IoT-Based Air Quality Monitoring with Adaptive Filtering and RPA-Based Decision Automation

Low-cost air quality sensors enable dense monitoring networks but suffer from significant measurement noise and instability particularly in dynamic environments. Conventional fixed-window smoothing reduces noise but introduces a trade-off between signal stability and temporal responsiveness, often attenuating short-term pollution events. This paper proposes an adaptive filtering algorithm that dynamically adjusts the averaging window size based on short-term signal variability. The method relies on real-time variance estimation to balance noise suppression and sensitivity to rapid changes without increasing computational complexity. The approach is implemented within an IoT-based monitoring framework and evaluated using parallel measurements with a certified reference device. Comparative analysis against raw data and fixed-window filtering demonstrates improved statistical accuracy and stronger temporal correlation with reference measurements.

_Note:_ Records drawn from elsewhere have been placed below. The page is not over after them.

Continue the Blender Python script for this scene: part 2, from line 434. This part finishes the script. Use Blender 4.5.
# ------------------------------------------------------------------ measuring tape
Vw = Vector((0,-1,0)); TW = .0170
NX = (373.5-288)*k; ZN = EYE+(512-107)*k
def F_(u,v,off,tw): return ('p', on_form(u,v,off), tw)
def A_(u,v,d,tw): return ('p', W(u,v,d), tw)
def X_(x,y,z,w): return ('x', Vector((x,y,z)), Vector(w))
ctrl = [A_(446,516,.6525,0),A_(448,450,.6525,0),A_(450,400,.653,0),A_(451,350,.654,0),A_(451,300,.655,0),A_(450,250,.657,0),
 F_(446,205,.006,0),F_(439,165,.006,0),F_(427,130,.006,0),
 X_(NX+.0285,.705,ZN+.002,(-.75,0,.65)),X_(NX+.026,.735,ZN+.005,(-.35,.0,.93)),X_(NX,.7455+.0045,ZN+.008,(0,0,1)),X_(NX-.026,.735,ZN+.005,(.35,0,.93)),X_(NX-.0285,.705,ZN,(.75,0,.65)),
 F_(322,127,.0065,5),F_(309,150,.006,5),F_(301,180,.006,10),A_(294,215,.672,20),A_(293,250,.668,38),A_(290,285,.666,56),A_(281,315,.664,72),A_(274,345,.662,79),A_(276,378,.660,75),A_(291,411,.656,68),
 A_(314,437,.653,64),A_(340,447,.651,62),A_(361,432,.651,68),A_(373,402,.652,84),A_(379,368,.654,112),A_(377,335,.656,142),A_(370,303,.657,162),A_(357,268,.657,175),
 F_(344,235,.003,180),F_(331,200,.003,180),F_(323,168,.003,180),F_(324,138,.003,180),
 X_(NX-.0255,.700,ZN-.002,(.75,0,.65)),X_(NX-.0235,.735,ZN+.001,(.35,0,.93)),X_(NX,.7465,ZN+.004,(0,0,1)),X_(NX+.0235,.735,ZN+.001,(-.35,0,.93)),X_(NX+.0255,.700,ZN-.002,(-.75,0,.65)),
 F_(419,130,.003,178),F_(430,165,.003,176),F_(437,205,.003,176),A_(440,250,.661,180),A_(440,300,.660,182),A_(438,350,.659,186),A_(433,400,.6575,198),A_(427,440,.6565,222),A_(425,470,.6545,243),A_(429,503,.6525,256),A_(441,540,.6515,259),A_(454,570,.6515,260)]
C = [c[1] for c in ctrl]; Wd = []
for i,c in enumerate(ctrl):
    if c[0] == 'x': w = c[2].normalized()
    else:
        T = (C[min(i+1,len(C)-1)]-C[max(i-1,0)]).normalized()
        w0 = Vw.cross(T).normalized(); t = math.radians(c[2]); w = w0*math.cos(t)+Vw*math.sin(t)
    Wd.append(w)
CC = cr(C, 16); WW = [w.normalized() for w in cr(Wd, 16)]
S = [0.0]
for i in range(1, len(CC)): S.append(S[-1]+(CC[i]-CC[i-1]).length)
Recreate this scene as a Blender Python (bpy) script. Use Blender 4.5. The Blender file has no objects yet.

In addition, this method enhances event detection stability in threshold-based monitoring scenarios. To support automated decision-making, the filtered signal integrated into an event-driven architecture with Robotic Process Automation (RPA), enabling reliable triggering of predefined workflows. The results show that proposed adaptive filtering provides an efficient and lightweight solution for real-time signal processing on resource-constrained devices, making it suitable for large-scale deployment in environmental monitoring systems.